One of the dominant motifs is the head series, which Puryear revisited in a series of works, in bronze, wood, black Conté crayon, and graphite. In the print Untitled (LA MoCA Portfolio) (1999), his contribution to a benefit for the Los Angeles Museum of Contemporary Art, the motif reads either as a head with hoop earrings or as an inverted jug with handles. The print, which signals Puryears return to printmaking after nearly thirty years, introduces the chine collé technique, whereby a thin silky sheet of paper (chine) is laid down to a primary support sheet during printing. As the chine picks up minute particles of ink, it yields extraordinary depth to the etched black area.
The Phrygian cap is another motif to which Puryear has returned in several works over the years, depicting it in his drawings, prints, and sculptures. He experiments with the conical shape of the cap by orienting it upside down or sideways.
The exhibition also presents several of Puryears projects related to public sculptures, an important aspect of his practice. These large-scale pieces rehearse the organic shapes of his overall body of work. Like his indoor sculptures, the public commissions are developed through studies on paper and models. The clean elegance of the finished works belies the complexity of the thought process made visible in the drawings. Works presented include a small model for Bearing Witness (1994), a sculpture in the Federal Triangle in Washington, D.C., and Shackled (2014), a small-scale iron version of a 40-foot-tall sculpture that will be installed in New Yorks Madison Square Park in 2016, among others.
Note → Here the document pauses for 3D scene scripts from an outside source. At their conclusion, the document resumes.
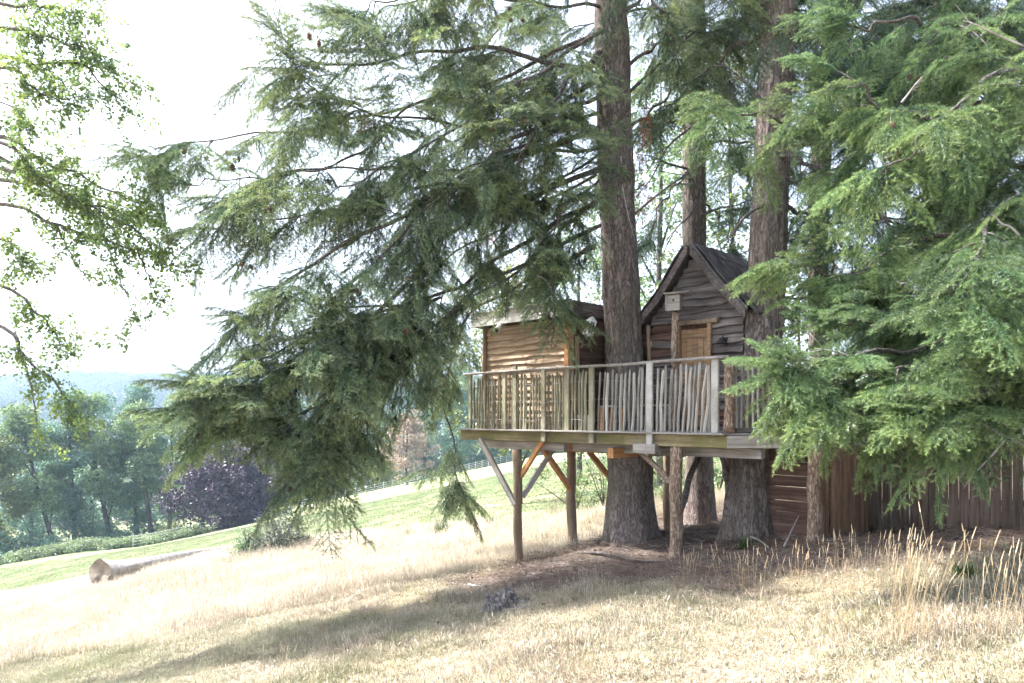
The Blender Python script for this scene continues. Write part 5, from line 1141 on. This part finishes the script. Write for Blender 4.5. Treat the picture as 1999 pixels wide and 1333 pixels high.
# fallen log
ga = ground_hit(196, 1150); gb = ground_hit(445, 1128); gb = Vector(((450 - 999.5) / FPX * 28, 28, 0)); gb.z = ground_z(gb.x, gb.y)
LG = empty('fallen_log', ga, 'bleached fallen log with a broken thick end lying in the dry grass', 'log'); rl = []
a = ga + Vector((0, 0, .4)); b_ = gb + Vector((0, 0, .3)); mb = MB(); n = 26; vs = []; m = 30; ax = (b_ - a).normalized(); sx = ax.cross(Z_).normalized(); up = sx.cross(ax)
for i in range(m + 1):
    f = i / m; c = a.lerp(b_, f) + Vector((0, 0, .07 * math.sin(f * 3))); r = .28 - .13 * f ** .7 + .08 * math.exp(-f * 14) 
    for k in range(n):
        an = 2 * math.pi * k / n; rr_ = r * (1 + .1 * math.sin(2 * an + 1) + .06 * math.sin(5 * an + f * 4) + .03 * math.sin(9 * an - f * 7)) + (.12 * math.exp(-f * 14) * max(0, math.sin(an - .6)))
        off = -.1 * math.cos(an) * math.exp(-f * 30); vs.append(c + sx * (rr_ * math.cos(an)) + up * (rr_ * math.sin(an)) + ax * (off + .05 * math.sin(an * 3) * (i == 0)))
fs = [(i * n + k, i * n + (k + 1) % n, (i + 1) * n + (k + 1) % n, (i + 1) * n + k) for i in range(m) for k in range(n)]
mb.add(vs, fs, True); put('log_body', mb.mesh('log_body'), M_['log'], LG, None)
mb = MB(); mb.add(vs[:n] + [a + ax * .06], [(k, n, (k + 1) % n) for k in range(n)], False); put('broken_end', mb.mesh('broken_end'), M_['logend'], LG)
# stump, sticks
sg = ground_hit(992, 1192); ST = empty('tree_stump', sg, 'low dark rotten stump in the grass before the platform', 'stump'); vs = []; n = 40; m = 10; rn = random.Random(3)
for i in range(m + 1):
    f = i / m
    for k in range(n):
        an = 2 * math.pi * k / n; r = (.27 + .18 * math.exp(-f * 3.2) * (.6 + .5 * math.sin(4 * an + 1))) * (1 + .07 * math.sin(9 * an + 2) + .04 * math.sin(17 * an)); top = .04 + .14 * (.5 + .5 * math.sin(an - .4)) ** 2 + .05 * math.sin(5 * an); vs.append(Vector((r * math.cos(an) * 1.12, r * math.sin(an), -.08 + (top + .08) * f)) + sg)
fs = [(i * n + k, i * n + (k + 1) % n, (i + 1) * n + (k + 1) % n, (i + 1) * n + k) for i in range(m) for k in range(n)]; mb = MB(); mb.add(vs, fs, True); put('stump_side', mb.mesh('stump_side'), M_['stump'], ST)
mb = MB(); rim = vs[-n:]; inner = [sg + (p - sg) * .45 + Vector((0, 0, .04 - .03 * (k % 3))) for k, p in enumerate(rim)]; mb.add(rim + inner + [sg + Vector((0, 0, .13))], [(k, (k + 1) % n, n + (k + 1) % n, n + k) for k in range(n)] + [(n + k, n + (k + 1) % n, 2 * n) for k in range(n)]); put('stump_top', mb.mesh('stump_top'), M_['stump'], ST)
def stick(pts, r, lab, mat='dead', forks=()):
    q = [ground_hit(*p[:2]) + Vector((0, 0, p[2])) for p in pts]; E = empty('fallen_stick', q[0], lab, 'stick'); mb = MB(); path = smooth_path(q, 12); mb.tube(path, [r * (1 - .5 * i / 12) for i in range(13)], 7, True, True, .12); put('main_stem', mb.mesh('main_stem'), M_[mat], E)
    for (i, dx, dy, dz) in forks:
        p = Vector(path[i]); mb = MB(); mb.tube([p, p + Vector((dx, dy, dz)) * .5, p + Vector((dx, dy, dz))], [r * .6, r * .45, r * .2], 6); put('side_twig', mb.mesh('side_twig'), M_[mat], E)
    return E
stick([(915, 1146, .03), (935, 1152, .05), (950, 1150, .04)], .022, 'white forked stick on bare ground left of the stump', 'log', ((9, -.02, -.1, -.02), (4, .06, .05, .03)))
stick([(1530, 1072, .03), (1545, 1060, .16), (1562, 1046, .34)], .012, 'pale thin stick poking up from the litter near the store', 'dead', ((8, .05, .0, .1),))
stick([(1462, 1052, .04), (1480, 1062, .06), (1500, 1074, .03)], .02, 'short pale stick lying below the broad fir trunk', 'dead')
stick([(1130, 1082, .02), (1180, 1092, .05), (1240, 1098, .03), (1290, 1100, .02)], .025, 'long dark root-like stick on the litter before the big trunk', 'limb', ((5, .1, -.2, .04),))
stick([(1850, 1058, .02), (1900, 1048, .06), (1960, 1046, .05)], .016, 'thin dark branch lying at the foot of the board fence', 'limb', ((6, .1, -.1, .08),))
stick([(985, 1196, .02), (1020, 1192, .03), (1045, 1186, .03)], .012, 'thin straw coloured stick lying against the stump', 'dead')
stick([(1040, 1092, .02), (1080, 1082, .03), (1118, 1078, .02)], .018, 'pale stick between the two left posts', 'dead')
# shrub and tussocks in the field
def shrub(px, py, w, h, n, src, cs, lab, name='shrub'):
    g = ground_hit(px, py); B = empty(name, g, lab, 'shrub'); fo = Fol(); mb = MB()
    for q in range(6):
        e = g + Vector((random.gauss(0, w * .3), random.gauss(0, w * .25), h * random.uniform(.5, .9))); mb.tube([g - Vector((0, 0, .05)), g.lerp(e, .5), e], [.03, .02, .008], 5)
    put('stem', mb.mesh('stem'), M_['limb'], B)
    for q in range(n):
        a = random.uniform(0, 6.28); rr_ = random.random() ** .5; fo.add(g + Vector((math.cos(a) * rr_ * w * .5, math.sin(a) * rr_ * w * .4, h * (1 - rr_ * rr_ * .7) * random.uniform(.15, 1.))), (random.gauss(0, 1), random.gauss(0, 1), 0), (0, 0, 1), cs * random.uniform(.6, 1.1), random.randrange(len(src)))
    scatter('foliage', src, fo.p, fo.r, fo.s, fo.i, B); return g
TWS = copies('twS', TWB, M_['shrub'])
shrub(540, 1082, 2.2, 1.4, 300, TWS, .8, 'round greyish green shrub standing alone at the field edge')
shrub(482, 1086, .8, .95, 70, TWC, .7, 'small dark green shrub on the left side of the round one', 'shrub')
def tuss_mesh(seed, n, h, sp, w=.008):
    r = np.random.default_rng(seed); tb = TriB()
    for k in range(n):
        a = r.uniform(0, 6.28); l = abs(r.normal(0, .45)); d = unit((math.cos(a) * l, math.sin(a) * l, 1)); b0 = np.array([math.cos(a), math.sin(a), 0]) * r.uniform(0, sp); H = h * r.uniform(.5, 1.1); s = np.array([-d[1], d[0], 0]); s = s / (np.linalg.norm(s) + 1e-6) * w / 2; m1 = b0 + d * H * .6; e = b0 + d * H + np.array([math.cos(a) * l * .15 * H, math.sin(a) * l * .15 * H, -.08 * H])
        tb.tri([b0 - s, b0 + s, m1 + s, b0 - s, m1 + s, m1 - s, m1 - s, m1 + s, e], [0, 0, .5, 0, .5, .5, .5, .5, 1.])
    return tb.mesh('blades')
for k, (px, py, h, sp, mat, lab) in enumerate(((860, 1046, .55, .3, 'weed', 'dark rush tussock in the pale grass below the hanging bough'), (800, 1052, .4, .22, 'olivegrass', 'small brown tussock left of the rush tussock'), (960, 1030, .4, .2, 'weed', 'green tussock left of the front left post'), (1085, 1008, .45, .35, 'olivegrass', 'brown tussock left of the second post'), (1150, 1000, .35, .5, 'weed', 'low green tussock between the second post and the big trunk'))):
    g = ground_hit(px, py); B = empty('grass_tussock', g, lab, 'grass tussock'); o = put('blades', tuss_mesh(600 + k, 170, h, sp), M_[mat], B, Matrix.Translation(g)); o['kind'] = 'stuff'
for k, (px, py, h, lab) in enumerate(((1452, 1076, .16, 'small green weed on the litter under the broad fir'), (1886, 1128, .14, 'small green weed in front of the board fence'))):
    g = ground_hit(px, py); B = empty('weed', g, lab, 'weed'); o = put('leaves', tuss_mesh(640 + k, 46, h * 1.4, .12, .03), M_['weed'], B, Matrix.Translation(g)); o['kind'] = 'stuff'
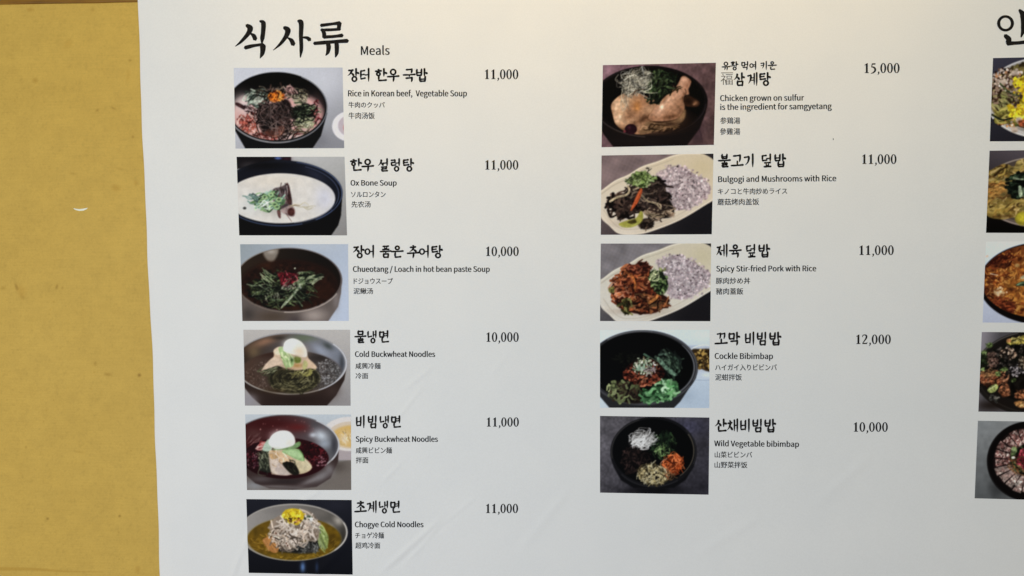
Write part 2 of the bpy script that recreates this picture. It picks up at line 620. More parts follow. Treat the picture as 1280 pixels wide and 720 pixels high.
def ox_soup(g):
    g.lb('')
    g.GL((600, 60), 'b4b3b2', (900, 680), '848281')
    g.WV(15, .22, 32)
    g.P([(30, 30), (485, 30), (486, 85), (30, 140)], '1b161b', 6, 1, 0)
    g.RG(150, 110, 80, 28, '7d7274', .9)
    g.E(380, 50, 28, 12, '4a5f9a', 0, 12)
    g.RG(450, 55, 40, 20, '4a2030', .7)
    g.lb('bowl')
    g.P([(-60, 420), (905, 340), (893, 520), (870, 600), (800, 700), (-60, 700)], '0c0b0d', None, 1, 0)
    g.E(404, 338, 503, 270, '1e2230')
    g.E(402, 350, 487, 262, '161926')
    g.arc(404, 338, 496, 263, -75, 55, '46557a', 7, 9, .9)
    g.arc(402, 348, 473, 250, -65, 30, '6b7aa0', 4, 5, .75)
    g.arc(404, 340, 485, 256, -15, 30, '0b0c12', 12, 12, .8)
    g.arc(404, 338, 497, 266, 70, 170, '3a4866', 9, 8, .9)
    g.RG(250, 110, 240, 40, '0b0a0e', .8)
    g.RG(690, 190, 120, 40, '2d3146', .7, 30)
    g.lb('soup')
    g.E(401, 379, 444, 204, 'd3cec8')
    g.CE(401, 379, 444, 204)
    g.RG(330, 240, 260, 60, 'd8cfc2', .8)
    g.RG(760, 380, 90, 120, 'c3c4d2', .8)
    g.RG(150, 450, 120, 90, 'c9cbc9', .8)
    g.RG(440, 560, 260, 30, 'd6d2cc', .8)
    g.NZ(.035, 40)
    g.RG(360, 470, 140, 60, '9d9a92', .55)
    g.NC()
    g.arc(441, 379, 403, 204, 10, 80, 'bfc4d4', 5, 3, .7)
    g.E(105, 460, 14, 11, '3c3c3a')
    g.lb('beef')
    g.P([(335, 310), (400, 285), (462, 264), (480, 340), (495, 430), (470, 440), (395, 470), (340, 400)], '5d4a4c', 8)
    g.P([(440, 272), (464, 264), (492, 400), (470, 430), (445, 380)], '4f2c2a', 6)
    g.ST(20, (410, 350, 55, 80), ['7d6a6c', '9a8a8a', '43302f', '6a4c48'], 55, 9, 85, 10, .2)
    g.P([(400, 480), (470, 440), (512, 460), (510, 525), (460, 520)], 'a48a86', 8)
    g.E(485, 490, 30, 34, '5f2a26', 0, 10)
    g.P([(370, 480), (395, 475), (400, 540), (380, 530)], '6a423e', 6)
    g.L([(440, 500), (490, 570)], '76504a', 6, 3)
    g.L([(470, 445), (520, 435), (555, 440)], '8a6a4c', 7, 4)
    g.ST(8, (560, 450, 90, 18), ['c9bd95', 'b2a67e'], 90, 5, -5, 20, .3, .8)
    g.lb('spring_onion')
    g.ST(80, (300, 395, 125, 70), ['4f7a44', '7fa86a', '2f4c30', 'a8c890', '5f8a6a', '8fb8a0'], 55, 15, -15, 50)
    g.ST(14, (180, 390, 60, 40), ['5d7d78', '6f8f88', '4f6f64'], 60, 10, 30, 40)
    for x, y in ((270, 370), (350, 430), (320, 350), (385, 390), (240, 410), (370, 450)):
        g.arc(x, y, 19, 15, 0, 360, '9cc47c', 9, 9)
        g.E(x, y, 9, 7, '4c6a40')
    g.ST(10, (260, 440, 80, 30), ['d0dcd4', 'e6ece6'], 45, 9, -10, 30)
    g.lb()


def loach_soup(g):
    g.lb('')
    g.GL((60, 60), '8f989f', (900, 500), 'b3bdd0')
    g.RG(620, 60, 260, 60, 'b8bfc9', .6)
    g.lb('bowl')
    g.P([(-40, 380), (868, 330), (860, 450), (835, 560), (740, 700), (-40, 700)], '6d6462', 6, 1, 0)
    g.RG(640, 630, 110, 60, 'b3a9a6', .9)
    g.RG(300, 640, 160, 60, '5a4c40', .8)
    g.RG(820, 500, 30, 90, '8b8384', .8)
    g.RG(480, 670, 60, 50, '51474a', .7)
    g.RG(100, 620, 60, 60, '4a4543', .8)
    g.E(432, 343, 438, 266, '6a6060')
    g.arc(432, 343, 432, 261, 25, 95, 'c2b8b2', 8, 9, .95)
    g.arc(432, 343, 432, 261, 95, 180, '84786c', 6, 5, .9)
    g.arc(432, 343, 433, 261, -180, -100, '9a9288', 10, 8, .8)
    g.E(430, 338, 425, 254, '2b211b')
    g.CE(430, 338, 425, 254)
    g.GL((100, 200), '3a2b20', (700, 200), '1c1511')
    g.lb('soup')
    g.E(432, 385, 403, 215, '2b140d', 0, 30)
    g.CE(432, 395, 395, 200)
    g.NZ(.3, 26)
    g.NZ(.2, 9)
    g.CE(430, 338, 425, 254)
    g.lb()
    g.P([(226, 104), (345, 86), (318, 175), (258, 180)], '948d85', 22, .9)
    g.RG(290, 108, 40, 20, 'c4bfb9', .8)
    g.lb('soup')
    g.RG(250, 220, 90, 40, '4d2814', .5)
    g.RG(720, 430, 110, 120, '3c1b0d', .7)
    g.RG(470, 570, 160, 30, '40200f', .6)
    g.RG(700, 250, 80, 40, '2a140c', .6)
    g.ST(50, (450, 390, 360, 180), ['4a281a', '1a0c07', '58341f'], 22, 6, 0, 180, .3, .6)
    g.lb('green_vegetables')
    g.ST(200, (370, 420, 245, 130), ['2a3422', '1a2016', '424f30', '12160e', '596a44'], 110, 15, 10, 55, .3)
    g.ST(40, (560, 330, 120, 45), ['3d5234', '22301f', '6a8058', '97a586'], 110, 15, -18, 22, .3)
    g.ST(14, (250, 320, 60, 40), ['6d8460', '9aab86'], 90, 8, 40, 20, .2)
    g.ST(16, (300, 480, 100, 20), ['6a7260', '8a8f80'], 45, 7, 80, 20, .2, .8)
    g.L([(90, 375), (160, 388), (260, 370)], '7c8a72', 9, 5)
    g.P([(365, 575), (400, 520), (470, 450), (520, 370), (530, 390), (480, 460), (410, 540)], 'a9b6a0', 6)
    g.L([(375, 570), (440, 480), (515, 385)], '6f8560', 6, 3)
    g.L([(470, 460), (545, 555)], '6d8562', 12, 8)
    g.lb('chilli')
    g.P([(338, 275), (400, 280), (510, 290), (500, 320), (460, 370), (380, 398), (360, 340)], '6f0d18', 5)
    g.ST(20, (425, 325, 60, 40), ['a01c2a', '8a1020', '4a060c', 'c44454'], 60, 9, 80, 30)
    g.lb('garlic')
    g.ST(16, (420, 395, 45, 28), ['c8b8b4', 'e0d4d0', '8c7a76', '3c2a28'], 34, 9, -40, 40)
    g.E(530, 402, 8, 8, 'd8e0d8')
    g.E(483, 245, 8, 6, 'b9c4a8')
    g.lb()
    g.tint('green_vegetables', (.92, .90, .84), 1.15, .3)
    g.ST(36, (400, 420, 240, 130), ['6d8458', '8a9a78', '56704a'], 100, 6, 10, 55, .3, .75)
    g.tint('bowl', (.88, .86, .84))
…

Over the last fifty years, Martin Puryear has created a body of work that defies categorization and draws on diverse cultures and histories. His sculpture combines modernist abstraction with traditions of crafts and woodworking, in shapes informed by the natural world and by ordinary objects and made with materials such as wood, tar, wire mesh, bronze, and stone.
Born in 1941 in Washington, D.C., Puryear was educated at Catholic University, the Royal Swedish Academy of Arts in Stockholm, and Yale University. His longstanding interests in nomadic cultures, furniture and boat building techniques, ornithology, falconry, and archery, all inform his work. I think there are a number of levels at which my work can be dealt with and appreciated, Puryear has said. It gives me pleasure to feel theres a level that doesnt require knowledge of or immersion in the aesthetic of a given time or place.
His first one-person museum exhibition was in 1977 at the Corcoran Gallery of Art in Washington, D.C. and since that time his work has been exhibited throughout the world, with public commissions in Europe, Japan, and the United States. He represented the United States at the 1989 São Paulo Bienal, where he was awarded the festivals Grand Prize, and his work was included in the 1992 Documenta. He received a MacArthur Foundation award in 1989, the Gold Medal in Sculpture by the American Academy of Arts and Letters in 2007, and has recently been awarded the Presidential Medal of the Arts.